--- Scenes as source code ---
__________
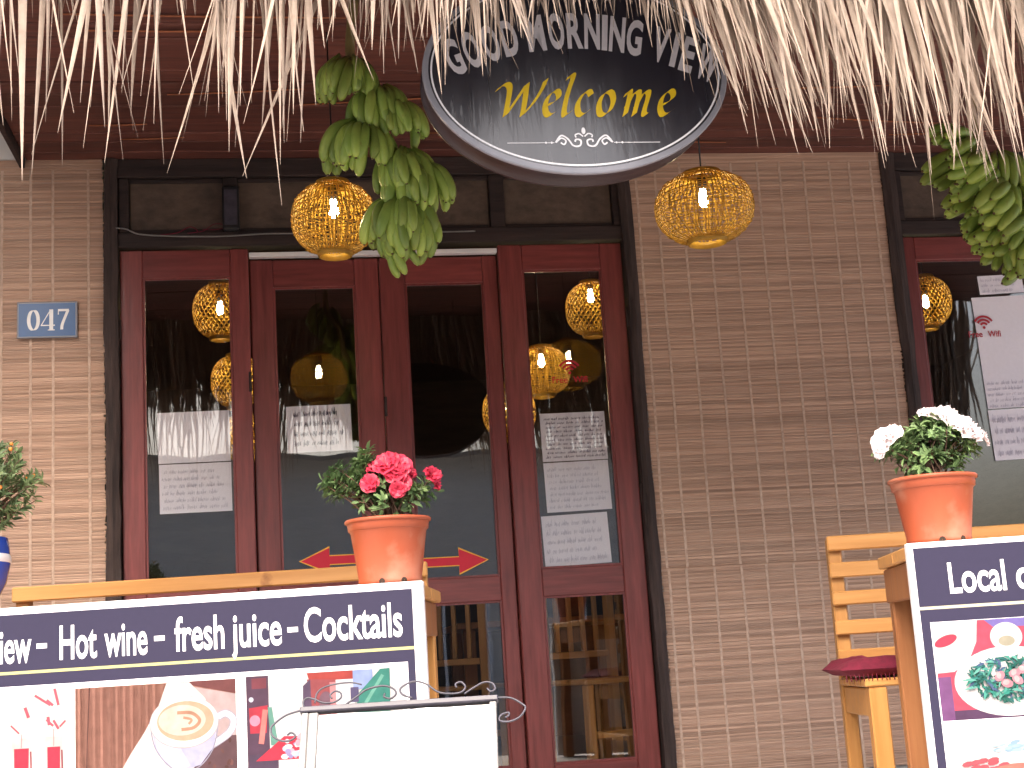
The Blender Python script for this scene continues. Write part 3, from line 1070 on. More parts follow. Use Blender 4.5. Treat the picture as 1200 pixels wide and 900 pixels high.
small_e(-0.112)
p.nib(cal([(0.0, 1.50), (0.08, 1.66), (0.20, 1.58), (0.06, 0.9), (0.0, .2), (0.08, -.02), (0.28, 0.14)], -0.052), NX, NZ, GLD)
p.nib(cal([(.52, .82), (.40, .98), (.2, .90), (0.0, .50), (.06, .10), (.26, .0), (.52, .20)], -0.012), NX, NZ, GLD)
p.nib(cal([(.34, .98), (.12, .84), (0, .46), (.08, .08), (.28, .0), (.50, .18), (.60, .56), (.50, .88), (.34, .98)], 0.054), NX, NZ, GLD)
for pts in ([(0, .80), (.08, .98), (.14, .86), (.06, .0)], [(.07, .35), (.24, .86), (.40, .96), (.44, .78), (.36, .0)], [(.38, .35), (.56, .86), (.72, .96), (.76, .78), (.68, .14), (.74, .0), (.86, .10)]):
    p.nib(cal(pts, 0.134, 0.078, 1.3), NX, NZ, GLD)
small_e(0.246)
FC = 0.105
for sx in (-1, 1):
    p.stroke([(sx * x + 0.006, z + FC - .112) for x, z in sp2([(0.085, .108), (.070, .120), (.056, .112), (.062, .100), (.072, .106)])], 0.005, WHI)
    p.stroke([(sx * x + 0.006, z + FC - .112) for x, z in sp2([(0.088, .106), (.070, .128), (.050, .118), (.034, .096), (.014, .096), (.010, .112), (.024, .116), (.028, .108)])], 0.0055, WHI)
    p.stroke([(sx * x + 0.006, z + FC - .112) for x, z in sp2([(0.002, .125), (.014, .134), (.026, .130), (.024, .122)])], 0.0045, WHI)
    p.stroke([(sx * 0.092 + .006, .0985), (sx * 0.236 + .006, .0985)], 0.0022, WHI)
    for q in (.10, .118):
        p.ell(sx * q + .006, .0985, .0035, .0035, WHI, 10)
p.ell(0.006, 0.140 - .004, 0.006, 0.011, WHI)
p.build('lettering', M['print'], face)
for x in (-0.25, 0.25):
    MB().tube([(x, 0.09, CZ + B * .80), (x, 0.09, 1.10)], 0.006, 8).build('hanger_rod', M['wire'], sg)

# ---------------- cane lanterns
def lantern_meshes(R0, H0, kind, seed):
    rng = random.Random(seed)
    prof = lambda t: (R0 * (1 - 0.87 * abs(2 * t - 1) ** 2.3) ** 0.5, H0 * (0.5 - t))
    m = MB()
    if kind == 'ribs':
        nr = 66
        for k in range(nr):
            a0 = 2 * pi * k / nr + rng.uniform(-.03, .03)
            ph = rng.uniform(0, 6)
            pts = []
            for i in range(13):
                t = i / 12
                r, z = prof(t)
                a = a0 + 0.02 * sin(t * 9 + ph)
                pts.append((r * cos(a), r * sin(a), z))
            m.tube(pts, 0.0024, 4, caps=False, flat=0.7, smooth=False)
        for j in range(26):
            t = (j + .5) / 26
            r, z = prof(t)
            ph = rng.uniform(0, 6)
            pts = [((r + .003 * sin(23 * 2 * pi * i / 60 + (j % 2) * pi)) * cos(2 * pi * i / 60), (r + .003 * sin(23 * 2 * pi * i / 60 + (j % 2) * pi)) * sin(2 * pi * i / 60),
                    z + 0.004 * sin(3 * 2 * pi * i / 60 + ph)) for i in range(61)]
            m.tube(pts, 0.0015, 4, caps=False, smooth=False)
    else:
        nr = 32
        for sgn in (-1, 1):
            for k in range(nr):
                pts = []
                for i in range(15):
                    t = i / 14
                    r, z = prof(t)
                    a = 2 * pi * k / nr + sgn * t * 1.5
                    pts.append((r * cos(a), r * sin(a), z))
                m.tube(pts, 0.0026, 4, caps=False, flat=0.6, smooth=False)
        for j in range(5):
            r, z = prof((j + .5) / 5)
            m.tube([(r * cos(2 * pi * i / 40), r * sin(2 * pi * i / 40), z) for i in range(41)], 0.002, 4, caps=False, smooth=False)
    weave = m.mesh('weave', M['cane'])
    hoop = []
    for t in (0.0, 1.0):
        r, z = prof(t)
        m = MB()
        m.lathe([(r, z - .012), (r + .006, z - .010), (r + .008, z), (r + .006, z + .010), (r, z + .012), (r - .003, z), (r, z - .012)], 36)
        hoop.append(m.mesh('hoop', M['cane']))
    m = MB()
    m.lathe([(0.001, -.028), (.011, -.024), (.016, -.010), (.014, .012), (.010, .036)], 9)
    bulb = m.mesh('bulb', M['bulb'])
    m = MB()
    m.lathe([(.001, .036), (.017, .036), (.017, .085), (.008, .092), (.001, .092)], 12)
    sock = m.mesh('socket', M['black'])
    return weave, hoop, bulb, sock, H0


KA = lantern_meshes(0.168, 0.232, 'ribs', 1)
KB = lantern_meshes(0.138, 0.234, 'ribs', 2)
KC = lantern_meshes(0.125, 0.255, 'lattice', 3)


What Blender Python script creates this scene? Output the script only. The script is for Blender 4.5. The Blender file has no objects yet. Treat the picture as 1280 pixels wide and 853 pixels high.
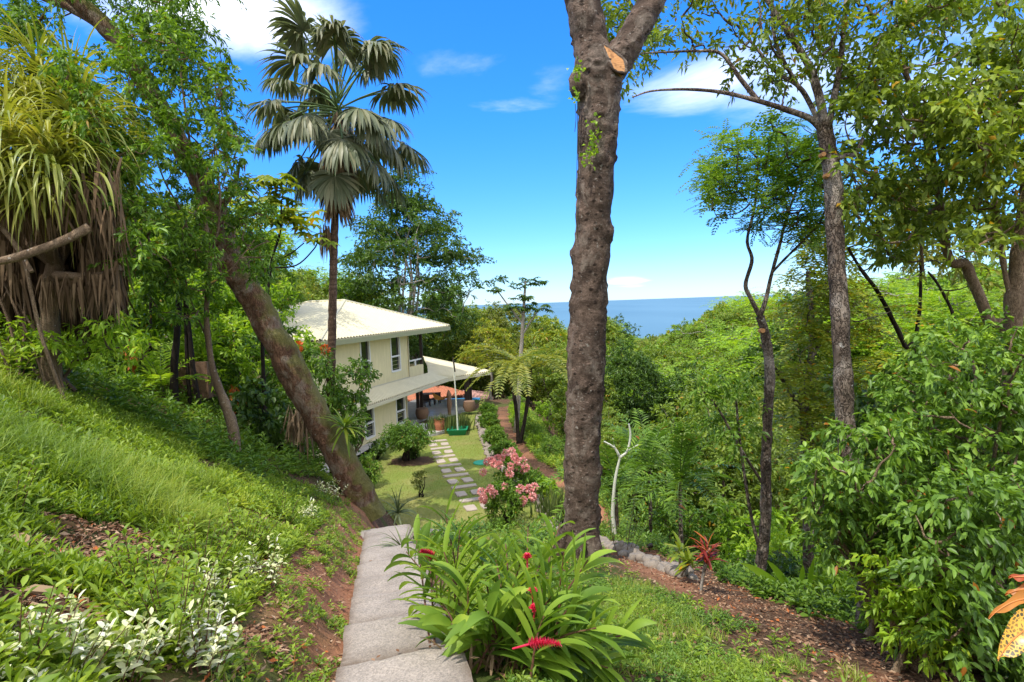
__________
--- Problem to solve ---
Retype every record above exactly as written, but leave out the pictures.

--- Written response ---
The Blender Python script for this scene continues. Write part 3, from line 1070 on. More parts follow. Use Blender 4.5. Treat the picture as 1200 pixels wide and 900 pixels high.
small_e(-0.112)
p.nib(cal([(0.0, 1.50), (0.08, 1.66), (0.20, 1.58), (0.06, 0.9), (0.0, .2), (0.08, -.02), (0.28, 0.14)], -0.052), NX, NZ, GLD)
p.nib(cal([(.52, .82), (.40, .98), (.2, .90), (0.0, .50), (.06, .10), (.26, .0), (.52, .20)], -0.012), NX, NZ, GLD)
p.nib(cal([(.34, .98), (.12, .84), (0, .46), (.08, .08), (.28, .0), (.50, .18), (.60, .56), (.50, .88), (.34, .98)], 0.054), NX, NZ, GLD)
for pts in ([(0, .80), (.08, .98), (.14, .86), (.06, .0)], [(.07, .35), (.24, .86), (.40, .96), (.44, .78), (.36, .0)], [(.38, .35), (.56, .86), (.72, .96), (.76, .78), (.68, .14), (.74, .0), (.86, .10)]):
    p.nib(cal(pts, 0.134, 0.078, 1.3), NX, NZ, GLD)
small_e(0.246)
FC = 0.105
for sx in (-1, 1):
    p.stroke([(sx * x + 0.006, z + FC - .112) for x, z in sp2([(0.085, .108), (.070, .120), (.056, .112), (.062, .100), (.072, .106)])], 0.005, WHI)
    p.stroke([(sx * x + 0.006, z + FC - .112) for x, z in sp2([(0.088, .106), (.070, .128), (.050, .118), (.034, .096), (.014, .096), (.010, .112), (.024, .116), (.028, .108)])], 0.0055, WHI)
    p.stroke([(sx * x + 0.006, z + FC - .112) for x, z in sp2([(0.002, .125), (.014, .134), (.026, .130), (.024, .122)])], 0.0045, WHI)
    p.stroke([(sx * 0.092 + .006, .0985), (sx * 0.236 + .006, .0985)], 0.0022, WHI)
    for q in (.10, .118):
        p.ell(sx * q + .006, .0985, .0035, .0035, WHI, 10)
p.ell(0.006, 0.140 - .004, 0.006, 0.011, WHI)
p.build('lettering', M['print'], face)
for x in (-0.25, 0.25):
    MB().tube([(x, 0.09, CZ + B * .80), (x, 0.09, 1.10)], 0.006, 8).build('hanger_rod', M['wire'], sg)

# ---------------- cane lanterns
def lantern_meshes(R0, H0, kind, seed):
    rng = random.Random(seed)
    prof = lambda t: (R0 * (1 - 0.87 * abs(2 * t - 1) ** 2.3) ** 0.5, H0 * (0.5 - t))
    m = MB()
    if kind == 'ribs':
        nr = 66
        for k in range(nr):
            a0 = 2 * pi * k / nr + rng.uniform(-.03, .03)
            ph = rng.uniform(0, 6)
            pts = []
            for i in range(13):
                t = i / 12
                r, z = prof(t)
                a = a0 + 0.02 * sin(t * 9 + ph)
                pts.append((r * cos(a), r * sin(a), z))
            m.tube(pts, 0.0024, 4, caps=False, flat=0.7, smooth=False)
        for j in range(26):
            t = (j + .5) / 26
            r, z = prof(t)
            ph = rng.uniform(0, 6)
            pts = [((r + .003 * sin(23 * 2 * pi * i / 60 + (j % 2) * pi)) * cos(2 * pi * i / 60), (r + .003 * sin(23 * 2 * pi * i / 60 + (j % 2) * pi)) * sin(2 * pi * i / 60),
                    z + 0.004 * sin(3 * 2 * pi * i / 60 + ph)) for i in range(61)]
            m.tube(pts, 0.0015, 4, caps=False, smooth=False)
    else:
        nr = 32
        for sgn in (-1, 1):
            for k in range(nr):
                pts = []
                for i in range(15):
                    t = i / 14
                    r, z = prof(t)
                    a = 2 * pi * k / nr + sgn * t * 1.5
                    pts.append((r * cos(a), r * sin(a), z))
                m.tube(pts, 0.0026, 4, caps=False, flat=0.6, smooth=False)
        for j in range(5):
            r, z = prof((j + .5) / 5)
            m.tube([(r * cos(2 * pi * i / 40), r * sin(2 * pi * i / 40), z) for i in range(41)], 0.002, 4, caps=False, smooth=False)
    weave = m.mesh('weave', M['cane'])
    hoop = []
    for t in (0.0, 1.0):
        r, z = prof(t)
        m = MB()
        m.lathe([(r, z - .012), (r + .006, z - .010), (r + .008, z), (r + .006, z + .010), (r, z + .012), (r - .003, z), (r, z - .012)], 36)
        hoop.append(m.mesh('hoop', M['cane']))
    m = MB()
    m.lathe([(0.001, -.028), (.011, -.024), (.016, -.010), (.014, .012), (.010, .036)], 9)
    bulb = m.mesh('bulb', M['bulb'])
    m = MB()
    m.lathe([(.001, .036), (.017, .036), (.017, .085), (.008, .092), (.001, .092)], 12)
    sock = m.mesh('socket', M['black'])
    return weave, hoop, bulb, sock, H0


KA = lantern_meshes(0.168, 0.232, 'ribs', 1)
KB = lantern_meshes(0.138, 0.234, 'ribs', 2)
KC = lantern_meshes(0.125, 0.255, 'lattice', 3)


What Blender Python script creates this scene? Output the script only. The script is for Blender 4.5. The Blender file has no objects yet. Treat the picture as 1280 pixels wide and 853 pixels high.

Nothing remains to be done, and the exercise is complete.